Morgen-Duchesne family. Collection

Bijkomende meta info

This collection contains 14 photocopies of documents : regarding the interment of Moszek Morgen in the Saint-Gilles prison and the Fort of Breendonk, regarding the trial against Suzanne Duchesne who tried to bribe a Sicherheitspolizei-Sicherheitsdienst member to liberate her Jewish husband Moszek Morgen and a prewar work permit for Moszek Morgen. The collection also contains three photos of Moszek Morgen, including one with an unidentified woman, presumably his wife Suzanne Duchesne.
LODS Marianne, It's been a long, long time, s.l., 2013.
Morgen-Duchesne family
German, Dutch, French
Digitally stored at Kazerne Dossin
Marianne Lods, Private collection, USA
20 digitised images (photocopies of 14 documents and 3 photos)
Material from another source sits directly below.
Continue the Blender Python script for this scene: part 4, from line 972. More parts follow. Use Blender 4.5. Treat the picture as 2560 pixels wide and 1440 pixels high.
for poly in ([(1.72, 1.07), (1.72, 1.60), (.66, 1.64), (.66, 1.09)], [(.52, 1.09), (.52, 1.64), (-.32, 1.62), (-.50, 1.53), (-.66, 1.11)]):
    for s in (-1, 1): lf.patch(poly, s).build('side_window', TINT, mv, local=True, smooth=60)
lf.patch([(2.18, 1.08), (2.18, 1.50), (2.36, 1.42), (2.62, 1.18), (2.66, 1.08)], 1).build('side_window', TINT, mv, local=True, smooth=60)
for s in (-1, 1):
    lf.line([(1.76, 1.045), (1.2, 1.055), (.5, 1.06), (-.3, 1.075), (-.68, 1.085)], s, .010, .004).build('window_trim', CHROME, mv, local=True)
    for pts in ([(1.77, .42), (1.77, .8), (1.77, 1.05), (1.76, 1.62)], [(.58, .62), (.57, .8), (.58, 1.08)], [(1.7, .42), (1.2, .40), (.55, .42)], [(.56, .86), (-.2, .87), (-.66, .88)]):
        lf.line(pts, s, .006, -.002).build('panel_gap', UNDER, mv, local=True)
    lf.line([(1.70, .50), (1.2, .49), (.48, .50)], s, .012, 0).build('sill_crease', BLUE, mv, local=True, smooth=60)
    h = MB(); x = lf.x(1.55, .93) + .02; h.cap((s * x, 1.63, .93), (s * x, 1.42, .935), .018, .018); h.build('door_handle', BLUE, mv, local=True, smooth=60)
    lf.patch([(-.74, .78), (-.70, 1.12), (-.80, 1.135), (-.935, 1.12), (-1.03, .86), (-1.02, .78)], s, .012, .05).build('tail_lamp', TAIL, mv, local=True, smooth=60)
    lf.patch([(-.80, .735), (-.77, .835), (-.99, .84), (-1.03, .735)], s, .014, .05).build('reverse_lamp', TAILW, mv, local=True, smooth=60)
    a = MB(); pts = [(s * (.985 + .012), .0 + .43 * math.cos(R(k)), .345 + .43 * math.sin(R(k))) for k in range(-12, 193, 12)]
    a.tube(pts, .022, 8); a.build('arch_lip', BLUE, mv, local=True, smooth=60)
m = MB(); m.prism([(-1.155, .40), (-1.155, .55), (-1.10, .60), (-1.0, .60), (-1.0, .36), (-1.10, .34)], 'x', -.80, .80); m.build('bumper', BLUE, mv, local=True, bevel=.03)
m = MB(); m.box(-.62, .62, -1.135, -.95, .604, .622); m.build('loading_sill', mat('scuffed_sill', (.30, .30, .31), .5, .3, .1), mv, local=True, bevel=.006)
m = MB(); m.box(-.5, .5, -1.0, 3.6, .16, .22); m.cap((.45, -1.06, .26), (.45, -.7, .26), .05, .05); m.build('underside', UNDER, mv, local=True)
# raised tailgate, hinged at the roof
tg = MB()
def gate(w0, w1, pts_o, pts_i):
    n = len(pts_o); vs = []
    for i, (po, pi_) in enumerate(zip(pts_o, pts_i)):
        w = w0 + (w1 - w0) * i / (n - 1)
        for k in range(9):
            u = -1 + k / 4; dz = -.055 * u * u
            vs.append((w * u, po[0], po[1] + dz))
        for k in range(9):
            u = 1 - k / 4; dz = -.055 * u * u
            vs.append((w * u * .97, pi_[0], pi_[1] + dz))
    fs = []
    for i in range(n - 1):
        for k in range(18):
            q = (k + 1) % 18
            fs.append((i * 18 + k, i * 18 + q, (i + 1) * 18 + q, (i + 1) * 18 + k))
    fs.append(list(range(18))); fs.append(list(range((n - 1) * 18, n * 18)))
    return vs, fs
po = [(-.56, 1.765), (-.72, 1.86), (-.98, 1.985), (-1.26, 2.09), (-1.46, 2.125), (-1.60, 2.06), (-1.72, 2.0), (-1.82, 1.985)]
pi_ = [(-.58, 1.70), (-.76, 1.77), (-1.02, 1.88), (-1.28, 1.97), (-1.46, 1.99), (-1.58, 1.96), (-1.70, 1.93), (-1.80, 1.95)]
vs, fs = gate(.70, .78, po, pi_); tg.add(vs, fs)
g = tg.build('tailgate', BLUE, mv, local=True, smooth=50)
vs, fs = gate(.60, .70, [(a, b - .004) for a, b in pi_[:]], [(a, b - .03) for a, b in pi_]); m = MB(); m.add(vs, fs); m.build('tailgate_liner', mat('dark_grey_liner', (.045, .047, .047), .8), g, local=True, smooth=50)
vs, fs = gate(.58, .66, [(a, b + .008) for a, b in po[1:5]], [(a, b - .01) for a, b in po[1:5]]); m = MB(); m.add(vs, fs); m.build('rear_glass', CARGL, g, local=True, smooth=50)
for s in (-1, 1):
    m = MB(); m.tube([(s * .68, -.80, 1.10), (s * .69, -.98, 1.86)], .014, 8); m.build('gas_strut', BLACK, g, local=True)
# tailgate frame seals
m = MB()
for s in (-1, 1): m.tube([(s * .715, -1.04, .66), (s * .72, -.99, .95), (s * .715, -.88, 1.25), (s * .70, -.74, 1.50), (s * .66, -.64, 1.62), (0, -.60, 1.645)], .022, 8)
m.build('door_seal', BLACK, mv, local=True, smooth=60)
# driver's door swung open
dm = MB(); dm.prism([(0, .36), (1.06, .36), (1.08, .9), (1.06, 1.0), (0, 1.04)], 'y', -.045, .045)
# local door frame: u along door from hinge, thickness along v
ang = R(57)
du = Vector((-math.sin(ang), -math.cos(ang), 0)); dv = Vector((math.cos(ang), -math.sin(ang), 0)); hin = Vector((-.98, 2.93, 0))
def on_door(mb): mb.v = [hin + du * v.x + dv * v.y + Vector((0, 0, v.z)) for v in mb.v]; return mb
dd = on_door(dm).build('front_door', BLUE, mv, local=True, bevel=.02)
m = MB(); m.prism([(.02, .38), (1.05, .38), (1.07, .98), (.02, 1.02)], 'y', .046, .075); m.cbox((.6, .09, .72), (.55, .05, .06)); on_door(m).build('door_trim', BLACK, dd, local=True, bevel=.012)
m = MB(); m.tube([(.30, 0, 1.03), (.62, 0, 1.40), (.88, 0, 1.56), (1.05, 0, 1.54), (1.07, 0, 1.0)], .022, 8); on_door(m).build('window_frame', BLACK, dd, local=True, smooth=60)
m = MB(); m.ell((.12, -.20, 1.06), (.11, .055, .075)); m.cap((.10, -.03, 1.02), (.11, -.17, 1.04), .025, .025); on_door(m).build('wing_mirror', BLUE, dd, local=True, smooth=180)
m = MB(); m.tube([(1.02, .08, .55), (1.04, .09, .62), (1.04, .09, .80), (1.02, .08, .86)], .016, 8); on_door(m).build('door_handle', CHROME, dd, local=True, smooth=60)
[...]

A photo of Moszek Morgen from this collection was used to complete the "Give Them a Face" portrait collection (KD_00017).
Moszek Morgen was born in Kielce, Poland, in 1912. He became a mechanic, later a jeweler, and in 1928 he emigrated to Lüttich (Liège/Luik), Belgium, to work in his uncle’s bike shop. In the 1930s Moszek moved to Anderlecht, where he married Suzanne Duchesne, a non-Jewish Belgian artist. Their son Serge Morgen was born in 1939. On 9 May 1942, Moszek Morgen was arrested at a café by the Sicherheitspolizei-Sicherheitsdienst and interned in the prison of Saint-Gilles, Brussels. He was transferred to the Fort of Breendonk on 13 June 1942. That same month, his wife Suzanne Duchesne was convicted by the Oberfeldkommandantur in Brussels to three weeks in prison for trying to bribe a Sipo-SD member to free her husband. After her release, Suzanne continued her resistance activities. She forged IDs for, among others, American and British pilots shot down over Belgium.
On 15 January 1943, Moszek Morgen and 36 other Jewish prisoners were transferred from the Fort of Breendonk to the Dossin barracks. Later that same day, Moszek and his companions were deported from the barracks in Mechelen to Auschwitz-Birkenau via transport XIX. He did not survive deportation. Just two months earlier, in November 1942, his wife had given birth to their daughter Michele Nadine Morgen. Suzanne Duchesne and both her children survived the war. In 1947, she married the American stockbreeder Jacob Kaplan, whom she had met not long after the liberation of Belgium. The couple first settled in Brussels and in 1949, their daughter Marianne was born. Jacob Kaplan, Suzanne Duchesne and the three children – Serge, Michele and Marianne – emigrated to the United States in 1949. In 2006, daughter Marianne Kaplan (married Lods) visited the former Dossin barracks in Mechelen and in 2013 she published her parents’ war story.
The copies of these documents were gathered by Marianne Lods-Kaplan, daughter of Suzanne Duchesne and Jacob Kaplan, while researching her parents' war story. A book on the subject was published in 2013.